Federal NDP leader Jagmeet Singh says Canada’s Competition Bureau must investigate an alleged agreement between grocery giant Loblaw and the country’s largest telecom companies, Rogers and Bell.
A statement from the NDP says allegations have surfaced that a division of Loblaw, known as The Mobile Shop, is choosing to partner with Glentel, a wireless retailer owned by Bell Canada and Rogers in 180 of its stores across the country.
This move would “reduce competition and keep prices high for Canadian consumers,” noted a statement from the party.

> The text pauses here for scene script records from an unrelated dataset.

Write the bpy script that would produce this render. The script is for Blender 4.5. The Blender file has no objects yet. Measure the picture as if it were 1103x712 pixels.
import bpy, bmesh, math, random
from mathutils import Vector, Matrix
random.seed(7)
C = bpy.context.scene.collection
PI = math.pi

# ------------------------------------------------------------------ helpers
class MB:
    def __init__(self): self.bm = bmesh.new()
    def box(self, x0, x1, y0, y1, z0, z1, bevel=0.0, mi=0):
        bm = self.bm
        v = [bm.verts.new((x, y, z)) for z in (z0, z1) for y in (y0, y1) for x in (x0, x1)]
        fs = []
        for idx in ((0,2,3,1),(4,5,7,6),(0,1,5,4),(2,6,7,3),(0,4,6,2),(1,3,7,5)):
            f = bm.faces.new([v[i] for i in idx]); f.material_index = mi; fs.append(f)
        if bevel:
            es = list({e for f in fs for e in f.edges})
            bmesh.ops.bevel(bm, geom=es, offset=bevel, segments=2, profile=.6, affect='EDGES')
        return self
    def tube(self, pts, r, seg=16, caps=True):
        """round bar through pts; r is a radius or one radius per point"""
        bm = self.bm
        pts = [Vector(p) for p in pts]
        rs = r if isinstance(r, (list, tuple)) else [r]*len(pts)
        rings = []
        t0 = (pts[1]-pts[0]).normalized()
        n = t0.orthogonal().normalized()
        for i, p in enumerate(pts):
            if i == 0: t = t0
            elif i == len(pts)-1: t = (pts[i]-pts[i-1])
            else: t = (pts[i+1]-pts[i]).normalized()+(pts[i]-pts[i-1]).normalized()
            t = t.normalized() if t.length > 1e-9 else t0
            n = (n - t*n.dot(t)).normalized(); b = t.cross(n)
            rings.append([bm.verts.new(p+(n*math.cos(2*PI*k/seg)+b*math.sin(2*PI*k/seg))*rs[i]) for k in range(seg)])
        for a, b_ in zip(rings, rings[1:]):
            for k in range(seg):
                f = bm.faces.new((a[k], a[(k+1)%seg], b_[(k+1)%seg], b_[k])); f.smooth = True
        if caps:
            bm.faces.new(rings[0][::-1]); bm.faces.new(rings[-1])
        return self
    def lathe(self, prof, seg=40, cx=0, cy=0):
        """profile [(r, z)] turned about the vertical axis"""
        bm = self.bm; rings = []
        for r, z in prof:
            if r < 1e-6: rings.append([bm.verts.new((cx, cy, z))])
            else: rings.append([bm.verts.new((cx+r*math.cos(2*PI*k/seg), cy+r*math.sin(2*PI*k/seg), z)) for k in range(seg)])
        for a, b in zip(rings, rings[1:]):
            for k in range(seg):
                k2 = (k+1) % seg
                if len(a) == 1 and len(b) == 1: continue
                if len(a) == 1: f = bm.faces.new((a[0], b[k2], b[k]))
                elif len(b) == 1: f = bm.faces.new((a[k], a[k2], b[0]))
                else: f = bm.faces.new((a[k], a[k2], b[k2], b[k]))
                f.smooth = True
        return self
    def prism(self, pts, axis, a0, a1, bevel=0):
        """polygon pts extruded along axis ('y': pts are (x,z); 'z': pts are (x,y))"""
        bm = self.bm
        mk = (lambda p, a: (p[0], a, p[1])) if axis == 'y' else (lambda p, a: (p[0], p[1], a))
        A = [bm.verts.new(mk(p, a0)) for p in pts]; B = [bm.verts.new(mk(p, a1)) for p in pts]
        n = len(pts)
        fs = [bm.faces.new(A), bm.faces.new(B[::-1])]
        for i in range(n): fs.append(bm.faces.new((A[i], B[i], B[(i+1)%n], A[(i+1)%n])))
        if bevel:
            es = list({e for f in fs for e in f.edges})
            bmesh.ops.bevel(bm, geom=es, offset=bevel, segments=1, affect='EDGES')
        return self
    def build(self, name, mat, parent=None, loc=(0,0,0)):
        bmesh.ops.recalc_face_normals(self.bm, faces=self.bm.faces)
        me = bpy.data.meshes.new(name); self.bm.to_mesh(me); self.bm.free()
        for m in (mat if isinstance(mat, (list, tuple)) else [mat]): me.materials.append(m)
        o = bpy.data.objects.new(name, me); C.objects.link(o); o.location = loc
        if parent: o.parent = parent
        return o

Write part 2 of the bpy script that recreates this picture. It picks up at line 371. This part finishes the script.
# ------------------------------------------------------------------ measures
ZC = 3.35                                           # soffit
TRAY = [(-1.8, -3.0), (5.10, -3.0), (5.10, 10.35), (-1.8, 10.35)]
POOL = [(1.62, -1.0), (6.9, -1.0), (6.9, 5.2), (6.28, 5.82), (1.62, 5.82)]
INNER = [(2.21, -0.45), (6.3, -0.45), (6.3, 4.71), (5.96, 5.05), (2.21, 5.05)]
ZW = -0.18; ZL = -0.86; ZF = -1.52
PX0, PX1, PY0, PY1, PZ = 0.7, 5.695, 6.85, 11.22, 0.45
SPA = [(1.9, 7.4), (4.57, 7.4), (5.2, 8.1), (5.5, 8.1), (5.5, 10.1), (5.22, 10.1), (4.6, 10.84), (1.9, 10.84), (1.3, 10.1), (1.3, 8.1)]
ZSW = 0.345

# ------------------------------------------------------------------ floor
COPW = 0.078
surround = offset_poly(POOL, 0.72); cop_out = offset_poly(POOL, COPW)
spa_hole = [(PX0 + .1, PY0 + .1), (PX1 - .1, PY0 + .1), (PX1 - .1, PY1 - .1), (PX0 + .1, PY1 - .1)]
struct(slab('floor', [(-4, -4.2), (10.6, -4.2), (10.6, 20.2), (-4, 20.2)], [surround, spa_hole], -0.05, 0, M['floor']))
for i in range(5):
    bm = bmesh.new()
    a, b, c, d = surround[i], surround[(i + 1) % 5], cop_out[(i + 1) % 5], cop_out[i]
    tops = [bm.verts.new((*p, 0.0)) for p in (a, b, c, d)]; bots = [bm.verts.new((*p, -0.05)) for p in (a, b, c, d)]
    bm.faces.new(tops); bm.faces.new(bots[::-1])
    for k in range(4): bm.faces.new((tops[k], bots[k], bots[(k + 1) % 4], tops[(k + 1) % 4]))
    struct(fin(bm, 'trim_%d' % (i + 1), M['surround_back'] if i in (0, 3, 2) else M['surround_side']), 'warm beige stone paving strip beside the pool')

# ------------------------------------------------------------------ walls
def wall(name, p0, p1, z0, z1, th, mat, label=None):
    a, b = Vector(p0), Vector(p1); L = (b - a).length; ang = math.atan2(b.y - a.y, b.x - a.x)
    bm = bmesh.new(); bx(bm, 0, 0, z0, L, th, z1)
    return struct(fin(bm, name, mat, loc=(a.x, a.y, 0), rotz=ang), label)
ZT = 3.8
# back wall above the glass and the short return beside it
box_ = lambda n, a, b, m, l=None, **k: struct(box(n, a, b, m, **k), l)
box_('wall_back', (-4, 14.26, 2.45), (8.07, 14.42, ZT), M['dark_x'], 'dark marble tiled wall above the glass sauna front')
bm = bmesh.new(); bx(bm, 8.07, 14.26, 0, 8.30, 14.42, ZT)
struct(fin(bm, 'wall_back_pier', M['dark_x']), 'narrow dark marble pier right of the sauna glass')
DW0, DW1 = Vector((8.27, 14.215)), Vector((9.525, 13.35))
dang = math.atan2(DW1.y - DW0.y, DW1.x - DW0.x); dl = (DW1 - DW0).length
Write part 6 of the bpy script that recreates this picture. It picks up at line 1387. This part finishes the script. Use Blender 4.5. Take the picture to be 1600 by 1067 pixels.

Earlier this week, reports revealed that the CEO of telecom company Quebecor Inc. also wrote a letter to Canada’s Industry, Minister François-Philippe Champagne, stating the federal government needed to step in and stop the deal.
Pierre Karl Péladeau explained that the move would remove Freedom Mobile, its subsidiary, from the Mobile Shop’s kiosks.
In a statement, Singh said Canadians are “fed up” with the country’s lack of competition in both the grocery and telecom industries.
“Canadian consumers pay some of the highest cellphone and internet bills in the world while the big telecom companies maximize profits for their shareholders and give outrageous bonuses to their CEOs,” stated Singh. “This isn’t happening by accident.”
NDP Critic for Innovation, Science and Industry, Brian Masse, said the Loblaw deal with Glentel was “concerning” and noted the federal government has the power to “regulate these backroom deals.”
On its website, The Mobile Shop said it offers “unbiased advice across all wireless brands” and “doesn’t work for any single carrier.”
Daily Hive has reached out to Quebecor Inc. and the Competition Bureau for further comment.